Transcribe the data that follows precisely, omitting nothing.
╭─ Source data
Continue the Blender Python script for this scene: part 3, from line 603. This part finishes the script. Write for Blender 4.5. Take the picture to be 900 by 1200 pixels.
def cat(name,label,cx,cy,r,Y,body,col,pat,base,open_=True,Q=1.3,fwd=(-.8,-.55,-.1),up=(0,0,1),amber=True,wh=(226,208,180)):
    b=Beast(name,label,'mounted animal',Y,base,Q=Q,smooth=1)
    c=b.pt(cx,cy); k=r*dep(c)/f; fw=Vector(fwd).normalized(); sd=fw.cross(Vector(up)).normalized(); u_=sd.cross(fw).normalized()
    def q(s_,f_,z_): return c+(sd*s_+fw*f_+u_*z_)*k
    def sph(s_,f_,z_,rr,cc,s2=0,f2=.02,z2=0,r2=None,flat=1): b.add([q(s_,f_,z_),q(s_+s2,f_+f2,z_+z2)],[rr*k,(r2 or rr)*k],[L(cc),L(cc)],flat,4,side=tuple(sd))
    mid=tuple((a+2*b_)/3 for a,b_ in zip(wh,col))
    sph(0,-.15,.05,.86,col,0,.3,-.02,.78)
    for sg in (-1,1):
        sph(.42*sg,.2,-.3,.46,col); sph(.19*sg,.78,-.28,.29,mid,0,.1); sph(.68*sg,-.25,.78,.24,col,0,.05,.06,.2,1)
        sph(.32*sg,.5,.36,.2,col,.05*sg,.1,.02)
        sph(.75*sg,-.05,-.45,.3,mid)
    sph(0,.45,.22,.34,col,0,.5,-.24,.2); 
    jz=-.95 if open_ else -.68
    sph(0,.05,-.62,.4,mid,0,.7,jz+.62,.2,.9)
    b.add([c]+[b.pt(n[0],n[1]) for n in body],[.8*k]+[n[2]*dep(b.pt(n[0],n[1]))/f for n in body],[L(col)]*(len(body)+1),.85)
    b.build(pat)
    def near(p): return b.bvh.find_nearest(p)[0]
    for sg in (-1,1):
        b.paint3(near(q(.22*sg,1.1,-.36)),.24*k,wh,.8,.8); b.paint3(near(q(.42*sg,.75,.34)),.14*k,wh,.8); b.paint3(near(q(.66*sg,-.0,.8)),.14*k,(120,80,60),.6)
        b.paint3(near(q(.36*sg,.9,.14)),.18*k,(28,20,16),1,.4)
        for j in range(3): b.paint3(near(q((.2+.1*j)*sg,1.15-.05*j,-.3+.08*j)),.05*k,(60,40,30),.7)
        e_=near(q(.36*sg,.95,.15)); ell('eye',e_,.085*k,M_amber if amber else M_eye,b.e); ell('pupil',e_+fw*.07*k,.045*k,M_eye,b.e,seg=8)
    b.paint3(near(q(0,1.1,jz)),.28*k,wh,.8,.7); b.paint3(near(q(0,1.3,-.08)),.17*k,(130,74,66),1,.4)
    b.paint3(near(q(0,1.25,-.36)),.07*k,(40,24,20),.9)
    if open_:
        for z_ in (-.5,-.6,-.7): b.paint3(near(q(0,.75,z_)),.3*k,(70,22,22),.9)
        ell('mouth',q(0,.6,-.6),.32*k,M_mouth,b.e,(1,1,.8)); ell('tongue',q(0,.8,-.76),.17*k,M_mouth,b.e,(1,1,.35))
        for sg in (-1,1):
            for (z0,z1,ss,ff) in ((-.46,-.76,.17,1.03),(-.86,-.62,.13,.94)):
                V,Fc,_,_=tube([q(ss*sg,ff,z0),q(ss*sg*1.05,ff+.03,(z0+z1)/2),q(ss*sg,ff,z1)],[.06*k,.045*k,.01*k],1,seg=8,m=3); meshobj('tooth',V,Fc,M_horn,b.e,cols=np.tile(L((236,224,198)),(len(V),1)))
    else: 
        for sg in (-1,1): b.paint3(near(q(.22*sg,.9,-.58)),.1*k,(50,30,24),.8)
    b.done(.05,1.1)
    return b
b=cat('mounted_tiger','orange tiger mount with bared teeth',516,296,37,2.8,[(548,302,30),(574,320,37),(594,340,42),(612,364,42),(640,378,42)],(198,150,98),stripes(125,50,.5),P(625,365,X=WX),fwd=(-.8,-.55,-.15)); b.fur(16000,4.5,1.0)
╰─
• [Solution for this task]:
Continue the Blender Python script for this scene: part 3, from line 603. This part finishes the script. Write for Blender 4.5. Take the picture to be 900 by 1200 pixels.
def cat(name,label,cx,cy,r,Y,body,col,pat,base,open_=True,Q=1.3,fwd=(-.8,-.55,-.1),up=(0,0,1),amber=True,wh=(226,208,180)):
    b=Beast(name,label,'mounted animal',Y,base,Q=Q,smooth=1)
    c=b.pt(cx,cy); k=r*dep(c)/f; fw=Vector(fwd).normalized(); sd=fw.cross(Vector(up)).normalized(); u_=sd.cross(fw).normalized()
    def q(s_,f_,z_): return c+(sd*s_+fw*f_+u_*z_)*k
    def sph(s_,f_,z_,rr,cc,s2=0,f2=.02,z2=0,r2=None,flat=1): b.add([q(s_,f_,z_),q(s_+s2,f_+f2,z_+z2)],[rr*k,(r2 or rr)*k],[L(cc),L(cc)],flat,4,side=tuple(sd))
    mid=tuple((a+2*b_)/3 for a,b_ in zip(wh,col))
    sph(0,-.15,.05,.86,col,0,.3,-.02,.78)
    for sg in (-1,1):
        sph(.42*sg,.2,-.3,.46,col); sph(.19*sg,.78,-.28,.29,mid,0,.1); sph(.68*sg,-.25,.78,.24,col,0,.05,.06,.2,1)
        sph(.32*sg,.5,.36,.2,col,.05*sg,.1,.02)
        sph(.75*sg,-.05,-.45,.3,mid)
    sph(0,.45,.22,.34,col,0,.5,-.24,.2); 
    jz=-.95 if open_ else -.68
    sph(0,.05,-.62,.4,mid,0,.7,jz+.62,.2,.9)
    b.add([c]+[b.pt(n[0],n[1]) for n in body],[.8*k]+[n[2]*dep(b.pt(n[0],n[1]))/f for n in body],[L(col)]*(len(body)+1),.85)
    b.build(pat)
    def near(p): return b.bvh.find_nearest(p)[0]
    for sg in (-1,1):
        b.paint3(near(q(.22*sg,1.1,-.36)),.24*k,wh,.8,.8); b.paint3(near(q(.42*sg,.75,.34)),.14*k,wh,.8); b.paint3(near(q(.66*sg,-.0,.8)),.14*k,(120,80,60),.6)
        b.paint3(near(q(.36*sg,.9,.14)),.18*k,(28,20,16),1,.4)
        for j in range(3): b.paint3(near(q((.2+.1*j)*sg,1.15-.05*j,-.3+.08*j)),.05*k,(60,40,30),.7)
        e_=near(q(.36*sg,.95,.15)); ell('eye',e_,.085*k,M_amber if amber else M_eye,b.e); ell('pupil',e_+fw*.07*k,.045*k,M_eye,b.e,seg=8)
    b.paint3(near(q(0,1.1,jz)),.28*k,wh,.8,.7); b.paint3(near(q(0,1.3,-.08)),.17*k,(130,74,66),1,.4)
    b.paint3(near(q(0,1.25,-.36)),.07*k,(40,24,20),.9)
    if open_:
        for z_ in (-.5,-.6,-.7): b.paint3(near(q(0,.75,z_)),.3*k,(70,22,22),.9)
        ell('mouth',q(0,.6,-.6),.32*k,M_mouth,b.e,(1,1,.8)); ell('tongue',q(0,.8,-.76),.17*k,M_mouth,b.e,(1,1,.35))
        for sg in (-1,1):
            for (z0,z1,ss,ff) in ((-.46,-.76,.17,1.03),(-.86,-.62,.13,.94)):
                V,Fc,_,_=tube([q(ss*sg,ff,z0),q(ss*sg*1.05,ff+.03,(z0+z1)/2),q(ss*sg,ff,z1)],[.06*k,.045*k,.01*k],1,seg=8,m=3); meshobj('tooth',V,Fc,M_horn,b.e,cols=np.tile(L((236,224,198)),(len(V),1)))
    else: 
        for sg in (-1,1): b.paint3(near(q(.22*sg,.9,-.58)),.1*k,(50,30,24),.8)
    b.done(.05,1.1)
    return b
b=cat('mounted_tiger','orange tiger mount with bared teeth',516,296,37,2.8,[(548,302,30),(574,320,37),(594,340,42),(612,364,42),(640,378,42)],(198,150,98),stripes(125,50,.5),P(625,365,X=WX),fwd=(-.8,-.55,-.15)); b.fur(16000,4.5,1.0)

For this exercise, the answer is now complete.